Minnesota students still took the MCAs but the
nixed graduation requirements and pejorative comments leveled at these
objective assessments by Mark Dayton, a parrot for Education Minnesota and the
MFT, overtime vitiated the MCAs as viable measures: An opt-out movement led by the unions was
embraced by enough parents to undercut the MCAs as dependable indicators for
schools at which heavy percentages of students did not take these tests. Then came the MDE waiver, followed by the end
of NCLB and the inauguration of ESSA in 2016, and now in 2018 the North Star
Accountability System, tied to ESSA requirements.
Under the North Star system, various Regional
Centers of Excellence (RCEs) will be offering support to schools whose
proficiency rates designate them for either targeted or comprehensive support,
the latter for the most academically challenged schools.
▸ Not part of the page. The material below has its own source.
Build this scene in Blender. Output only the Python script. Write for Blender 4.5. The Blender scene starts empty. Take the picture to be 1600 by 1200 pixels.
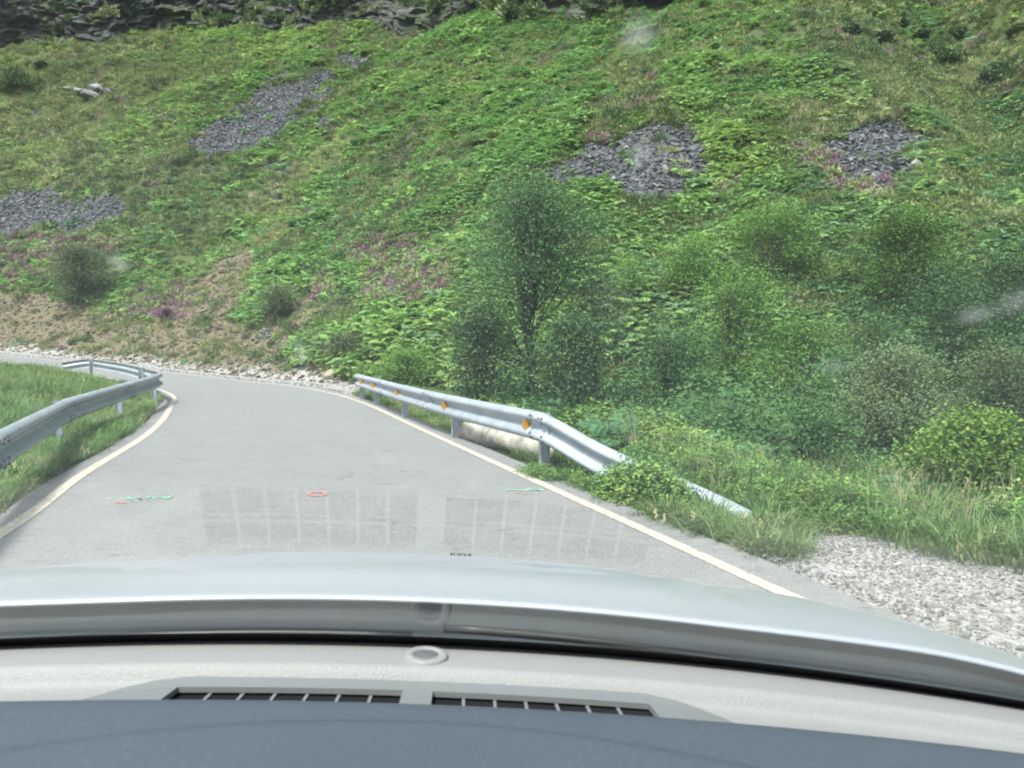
import bpy, bmesh, math, random
import numpy as np
from mathutils import Vector, Matrix

random.seed(7)
RNG = np.random.default_rng(11)
S = bpy.context.scene
COL = S.collection
R = math.radians

# ------------------------------------------------------------------ camera model (photo is 1600 x 1200)
F, CX, CY = 1200.0, 800.0, 600.0
CAM = np.array([0.0, 0.0, 1.35])
PITCH = math.atan(60 / F)
cp, sp = math.cos(PITCH), math.sin(PITCH)

def project(P):
    d = np.asarray(P, float) - CAM
    depth = d[..., 1] * cp - d[..., 2] * sp
    up = d[..., 1] * sp + d[..., 2] * cp
    depth = np.where(np.abs(depth) < 1e-3, 1e-3, depth)
    return np.stack([CX + F * d[..., 0] / depth, CY - F * up / depth, depth], -1)

def ray(px, py):
    a, b = (px - CX) / F, (CY - py) / F
    v = np.array([a, cp + b * sp, -sp + b * cp])
    return v / np.linalg.norm(v)

# ------------------------------------------------------------------ numeric noise
def _h(ix, iy, seed):
    n = (ix.astype(np.int64) * 374761393 + iy.astype(np.int64) * 668265263 + seed * 1442695041) & 0x7fffffff
    n = ((n ^ (n >> 13)) * 1274126177) & 0x7fffffff
    n = n ^ (n >> 16)
    return (n & 0xffff) / 65535.0

def vnoise(x, y, seed=0):
    x = np.asarray(x, float); y = np.asarray(y, float)
    ix, iy = np.floor(x), np.floor(y)
    fx, fy = x - ix, y - iy
    fx = fx * fx * fx * (fx * (fx * 6 - 15) + 10); fy = fy * fy * fy * (fy * (fy * 6 - 15) + 10)
    a, b = _h(ix, iy, seed), _h(ix + 1, iy, seed)
    c, d = _h(ix, iy + 1, seed), _h(ix + 1, iy + 1, seed)
    return (a + (b - a) * fx) * (1 - fy) + (c + (d - c) * fx) * fy

def fbm(x, y, seed=0, oct=4):
    s, a, t = 0, 1.0, 0
    x = np.asarray(x, float); y = np.asarray(y, float)
    for i in range(oct):
        s = s + a * (vnoise(x, y, seed + i * 17) - .5); t += a
        c, n = math.cos(.6), math.sin(.6)
        x, y = (x * c - y * n) * 2.03 + 5.2, (x * n + y * c) * 2.03 + 1.7
        a *= .5
    return s / t * 2

def sstep(a, b, x):
    t = np.clip((np.asarray(x, float) - a) / (b - a), 0, 1)
    return t * t * (3 - 2 * t)

def spline(pts, n):
    P = np.array(pts, float)
    P = np.vstack([2 * P[0] - P[1], P, 2 * P[-1] - P[-2]])
    out = []
    for i in range(1, len(P) - 2):
        for t in np.linspace(0, 1, 16, endpoint=False):
            p0, p1, p2, p3 = P[i - 1:i + 3]
            out.append(.5 * (2 * p1 + (p2 - p0) * t + (2 * p0 - 5 * p1 + 4 * p2 - p3) * t * t + (3 * p1 - p0 - 3 * p2 + p3) * t ** 3))
    out.append(P[-2])
    out = np.array(out)
    s = np.concatenate([[0], np.cumsum(np.linalg.norm(np.diff(out, axis=0), axis=1))])
    q = np.linspace(0, s[-1], n)
    return np.stack([np.interp(q, s, out[:, k]) for k in range(out.shape[1])], 1)

def inpoly(x, y, poly):
    x = np.asarray(x, float); y = np.asarray(y, float)
    ins = np.zeros(x.shape, bool)
    n = len(poly)
    for i in range(n):
        x1, y1 = poly[i]; x2, y2 = poly[(i + 1) % n]
        if y1 == y2: continue
        c = ((y1 > y) != (y2 > y)) & (x < (x2 - x1) * (y - y1) / (y2 - y1) + x1)
        ins ^= c
    return ins

def polydist(x, y, line):
    """unsigned distance to a polyline and the sign (positive on its left side)"""
    x = np.asarray(x, float); y = np.asarray(y, float)
    best = np.full(x.shape, 1e9); sg = np.ones(x.shape)
    for i in range(len(line) - 1):
        ax, ay = line[i][:2]; bx, by = line[i + 1][:2]
        dx, dy = bx - ax, by - ay
        t = np.clip(((x - ax) * dx + (y - ay) * dy) / (dx * dx + dy * dy), 0, 1)
        d = np.hypot(x - ax - t * dx, y - ay - t * dy)
        s = np.sign(dx * (y - ay) - dy * (x - ax))
        m = d < best
        best = np.where(m, d, best); sg = np.where(m, s, sg)
    return best, sg

# ------------------------------------------------------------------ plan of the place
L_EDGE = spline([(-1.3, -3.5), (-2.7, 1.5), (-3.79, 5.6), (-4.55, 7.9), (-5.75, 12), (-7.5, 16.6), (-9.6, 21.3), (-13.3, 26.4), (-20, 33.2), (-33, 40.5), (-60, 46)], 160)
R_EDGE = spline([(3.3, -3.5), (2.6, 1.0), (1.46, 4.38), (-.49, 9.82), (-1.8, 13.5), (-3.0, 16.9), (-4.15, 19.8), (-5.2, 22.0), (-7.0, 24.9), (-9.9, 28.0), (-15.2, 33.2), (-23, 39.2), (-34, 44.4), (-60, 49.6)], 160)
ROADPOLY = [tuple(p) for p in L_EDGE] + [tuple(p) for p in R_EDGE[::-1]]
FOOT = [tuple(p) for p in spline([(-200, 48), (-120, 50), (-60, 53.0), (-34, 47.2), (-23, 41.6), (-15.6, 35.6), (-10.5, 30.6), (-7.0, 27.3), (-2, 25.0), (4, 22.2), (10, 20), (20, 17.5), (36, 13), (70, 2), (120, -12)], 90)]

def base_z(x, y):
    g = np.hypot(x, y)
    z = .00088 * np.clip(g - 20, 0, None) ** 2
    return np.minimum(z, 2.6)

def hill_h(D):
    D = np.clip(D, 0, None)
    h = np.where(D < 7, .80 * D - .12 * np.minimum(D, 3) ** 0, .80 * 7 + .70 * (D - 7))
    return np.clip(np.where(D < 1.2, .55 * D, h - .18), 0, None)

def terrain(x, y, fine=True):
    x = np.asarray(x, float); y = np.asarray(y, float)
    z = base_z(x, y)
    d, sg = polydist(x, y, FOOT)
    D = d * sg
    hill = hill_h(D)
    und = fbm(x / 17, y / 17, 3, 3) * 2.2 + fbm(x / 5.5, y / 5.5, 5, 3) * .95 + fbm(x / 1.9, y / 1.9, 8, 2) * .42
    hill = hill + und * sstep(1, 12, D)
    # side gully that cuts the upper slope and the farther spur behind it
    gx = x - (22.5 + (y - 35) * .40)
    hill = hill - 6.0 * np.exp(-(gx / 4.6) ** 2) * sstep(27, 42, y)
    hill = hill + np.clip(gx - 3, 0, 14) * .45 * sstep(30, 46, y)
    z = z + hill
    # ditch side right of the road
    dr, sr = polydist(x, y, R_EDGE)
    right = (-sr * dr)
    inr = (x > -6) & (D < 3)
    drop = .05 + .55 * sstep(1.2, 4.5, right) + .12 * fbm(x / 2, y / 2, 9, 3)
    drop = drop * (.12 + .88 * sstep(4.6, 8, y))
    z = np.where(inr & (right > 0), z - drop * (1 - sstep(-2, 2.5, D)) * sstep(.0, .8, right), z)
    # inner field, a little mounded
    dl, sl = polydist(x, y, L_EDGE)
    leftd = sl * dl
    m = (leftd > 0) & (D < 0)
    z = np.where(m, z + .10 * sstep(.6, 2.5, leftd) + .05 * fbm(x / 1.5, y / 1.5, 21, 2) * sstep(.3, 1, leftd), z)
    # bed of the road
    ins = inpoly(x, y, ROADPOLY)
    near = np.minimum(dr, dl)
    z = np.where(ins | (near < .30), np.minimum(z, base_z(x, y) - .055), z)
    if fine:
        z = z + np.where(ins | (near < .4), 0, .035 * fbm(x * 1.6, y * 1.6, 31, 2))
    return z

def hillD(x, y):
    d, sg = polydist(x, y, FOOT)
    return d * sg

def hit(px, py):
    """where the sight line through a photo pixel meets the terrain"""
    v = ray(px, py)
    t = np.arange(3, 260, .2)
    P = CAM + t[:, None] * v
    below = P[:, 2] < terrain(P[:, 0], P[:, 1], False)
    i = int(np.argmax(below)) if below.any() else len(t) - 1
    return P[i]

def at(px, dist):
    """ground point in the direction of photo column px at forward distance dist"""
    x = (px - CX) / F * dist
    return x, dist, float(terrain(np.array([x]), np.array([dist]))[0])

# ------------------------------------------------------------------ helpers
def mesh_obj(name, verts, faces, mat=None, parent=None, smooth=False, link=True):
    me = bpy.data.meshes.new(name)
    me.from_pydata([tuple(v) for v in verts], [], faces)
    me.update()
    if smooth:
        me.polygons.foreach_set('use_smooth', [True] * len(me.polygons))
    o = bpy.data.objects.new(name, me)
    for m in (mat if isinstance(mat, (list, tuple)) else [mat]):
        if m: me.materials.append(m)
    if link: COL.objects.link(o)
    if parent: o.parent = parent
    return o

def tag(o, label=None, cat=None, group=None, kind=None):
    if label: o['label'] = label
    if cat: o['category'] = cat
    if group: o['group'] = group
    if kind: o['kind'] = kind
    return o

def empty(name, loc, rot=(0, 0, 0)):
    o = bpy.data.objects.new(name, None)
    o.empty_display_size = .2
    o.location = loc; o.rotation_euler = rot
    COL.objects.link(o)
    return o

class MB:
    def __init__(s): s.v, s.f, s.mi = [], [], []
    def add(s, verts, faces, mi=0):
        b = len(s.v)
        s.v += [tuple(map(float, p)) for p in verts]
        s.f += [tuple(b + i for i in f) for f in faces]
        s.mi += [mi] * len(faces)
    def box(s, c, d, rot=None, mi=0):
        x, y, z = d[0] / 2, d[1] / 2, d[2] / 2
        v = [Vector((sx * x, sy * y, sz * z)) for sx in (-1, 1) for sy in (-1, 1) for sz in (-1, 1)]
        if rot is not None: v = [rot @ p for p in v]
        v = [p + Vector(c) for p in v]
        s.add(v, [(0, 1, 3, 2), (4, 6, 7, 5), (0, 4, 5, 1), (2, 3, 7, 6), (0, 2, 6, 4), (1, 5, 7, 3)], mi)
    def tube(s, pts, rad, n=6, cap=True, mi=0):
        pts = [Vector(p) for p in pts]
        rings = []
        for i, p in enumerate(pts):
            t = (pts[min(i + 1, len(pts) - 1)] - pts[max(i - 1, 0)]).normalized()
            a = t.cross(Vector((0, 0, 1)) if abs(t.z) < .9 else Vector((1, 0, 0))).normalized()
            b = t.cross(a)
            r = rad[i] if hasattr(rad, '__len__') else rad
            rings.append([p + a * (r * math.cos(k * math.tau / n)) + b * (r * math.sin(k * math.tau / n)) for k in range(n)])
        v = [q for rg in rings for q in rg]
        f = [(i * n + k, i * n + (k + 1) % n, (i + 1) * n + (k + 1) % n, (i + 1) * n + k) for i in range(len(pts) - 1) for k in range(n)]
        if cap:
            f += [tuple(range(n - 1, -1, -1)), tuple((len(pts) - 1) * n + k for k in range(n))]
        s.add(v, f, mi)
    def build(s, name, mat, parent=None, smooth=False, link=True):
        o = mesh_obj(name, s.v, s.f, mat, parent, smooth, link)
        if any(s.mi): o.data.polygons.foreach_set('material_index', s.mi)
        return o

def grid_obj(name, P, mat, parent=None, smooth=True, skip=None, solid=0):
    """P: (n, m, 3) array"""
    n, m = P.shape[:2]
    f = [(i * m + j, i * m + j + 1, (i + 1) * m + j + 1, (i + 1) * m + j) for i in range(n - 1) for j in range(m - 1) if not (skip and skip(i, j))]
    o = mesh_obj(name, P.reshape(-1, 3), f, mat, parent, smooth)
    if solid:
        md = o.modifiers.new('thick', 'SOLIDIFY'); md.thickness = abs(solid); md.offset = -1 if solid > 0 else 1
    return o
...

But we have scant information as to exactly
what assistance is to be offered, and we should have little faith that there
will be many at these centers truly capable of rendering assistance. The wretched record of MDE over the course of
the last quarter of a century gives no reason to think that any system superintended
by that department has the remotest chance of success.
…………………………………………………………………………………………….
With the
various actors in the education establishment now so vulnerable for this record
of massive failure, the conditions are highly favorable for delivering my daily
demonstration of the possibilities for knowledge-intensive, skill-replete
education by students in the New Salem Educational Initiative; and my multi-platform message for the
overhaul of curriculum, thorough retraining of teachers capable of delivering
such a curriculum; academic enrichment
and remedial assistance as appropriate;
outreach to families struggling with dilemmas of functionality and
economy ; and continued bureaucratic
paring.
In the
United States, with our mania for local control, meaningful change in K-12 education
must come at the level of the locally centralized school district, achieved by
people working at that level.
With my
bevy of current activities and with the presentation of Understanding the Minneapolis Public Schools: Current Condition, Future Prospect, I am
exerting maximum pressure on the public servants at this level actually to
serve the public, implement my plan for the impartation of grade level-specific
knowledge-intensive, skill-replete curriculum, and provide a model for making
of this nation a democracy that we heretofore have only claimed to be.